In all of this there’s an analysis of the effects of the Internet and digital technology on the political economy of entertainment production, but that’s almost beside the point–for now. At present, it’s enough to see that between books, comic books, movies, television, music and video games, the task of trying to curate a canon of consumption and police the ideologies guiding a given medium’s most financially salient works pales in comparison to that of simply trying to sort through everything that’s produced, and everyone who might want to engage with it.
So does Buzzfeed need to add to the chorus of snarky take-downs attempting to put someone like Pynchon, Rushdie, or Franzen in their place, even when new authors are releasing fiction every day through blogs and ebooks? Do I really need to know what the newest Katy Perry album says about the state of post-9/11 pop when hopping around the “related artists” links on Spotify for five minutes will give me enough music to listen to for the rest of the month? Comixology allows self-publishing. Netflix could too someday. And an hour digging deep into the Google search results for “upcoming indie games,” or through the backlog of Steam Greenlight nominees, will yield any number titles worth sharing.

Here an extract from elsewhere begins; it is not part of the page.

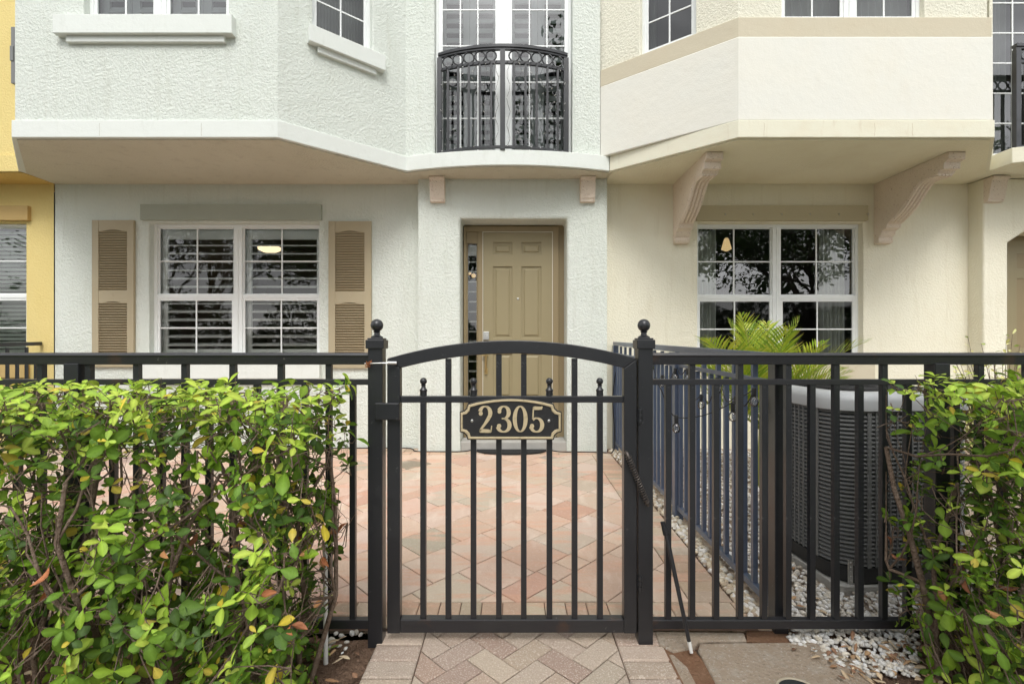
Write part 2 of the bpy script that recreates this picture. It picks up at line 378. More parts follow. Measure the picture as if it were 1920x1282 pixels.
def louvre_panel_shutter(x0, x1, z0, z1, y, parent):
    b = MB(); st = .075*(x1-x0)/.48; d = .035
    b.box(x0, x0+st, y-d, y, z0, z1); b.box(x1-st, x1, y-d, y, z0, z1)
    zm = z0 + (z1-z0)*.48
    def arch(zlo, zhi, up):
        n = 12; pts = []
        for i in range(n+1):
            t = i/n; x = x0+st+(x1-x0-2*st)*t; e = .016*max(0, math.sin(math.pi*min(1, max(0, (t-.15)/.7))))
            pts.append((x, zlo+e if up else zlo+.0))
        return pts
    xa, xb = x0+st, x1-st
    b.box(xa, xb, y-d+.003, y, z0, z0+.11)
    b.prism([(xb, z1), (xa, z1)] + arch(z1-.13, 0, True), y-d+.003, y, 'y')
    b.prism([(xb, zm+.075), (xa, zm+.075)] + arch(zm-.075, 0, True), y-d+.003, y, 'y')
    Rx = Matrix.Rotation(R(-38), 3, 'X')
    for (p, q) in ((z0+.11, zm-.04), (zm+.075, z1-.10)):
        n = int((q-p)/.030)
        for i in range(n): b.obox(((xa+xb)/2, y-.018, p+.018+i*(q-p)/n), xb-xa, .036, .007, Rx)
    b.box(xa, xb, y-.004, y, z0+.1, z1-.1)
    for zz in (z0+.05, z1-.06, zm+.02):
        for xx in ((x0+st/2, x1-st/2) if zz != zm+.02 else ((xa+xb)/2,)):
            b.lathe([(.008, 0), (.008, .004)], (0,0,0), 8) if False else b.box(xx-.006, xx+.006, y-d-.003, y-d+.002, zz-.006, zz+.006)
    return b.build('louvred_shutter', m_tan, parent, bevel=.003)

T0 = Matrix.Identity(4)
def Ty(Y): return Matrix.Translation((0, Y, 0))

# ================================================================== GREEN HOUSE
XG0, XG1 = PX(103, YW), 1.10
gh = thing('green_townhouse', (-2.2, YW, .0), 'pale green stucco townhouse in the middle with tan front door and black juliet balcony', 'house')
wx0, wx1, wz0, wz1 = -4.35, -2.31, 1.10, 2.755
wall('wall', Matrix.Translation((XG0, YW, 0)), -1.08-XG0+.2, -.1, ZS, [(wx0-XG0, wx1-XG0, wz0, wz1)], m_green, gh, reveal=.16)
win = window(T0, wx0, wx1, wz0, wz1, YW+.085, gh, inner='louvre', gm=m_glassg, gml=m_glassg, room_d=3.6, ang=17)
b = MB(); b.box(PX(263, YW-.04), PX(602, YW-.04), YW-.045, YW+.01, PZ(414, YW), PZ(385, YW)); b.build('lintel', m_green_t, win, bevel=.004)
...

But hey, Sony just released its fourth Playstation. It’s called the P(lay)S(tation)4. It plays games, on discs, using a controller that bears an uncanny resemblance to the one designed for the original system over ten years ago. It’s going to “revolutionize” gaming or something though, so we should all pay attention to it, cause even if it doesn’t, and we know it doesn’t, and any games critic worth their salt knows it doesn’t, we can at least naval-gaze about why it doesn’t, and continue speculating endlessly about how some firmware update yet to be imagined will transform it, and how Uncharted 4 (Halo 5) will bring out all of the PS4’s (Xbox One’s) latent potential.
Or even a quarter of that energy could be re-focused on discovering any number of creative successes that continue to proliferate on the devices we already own.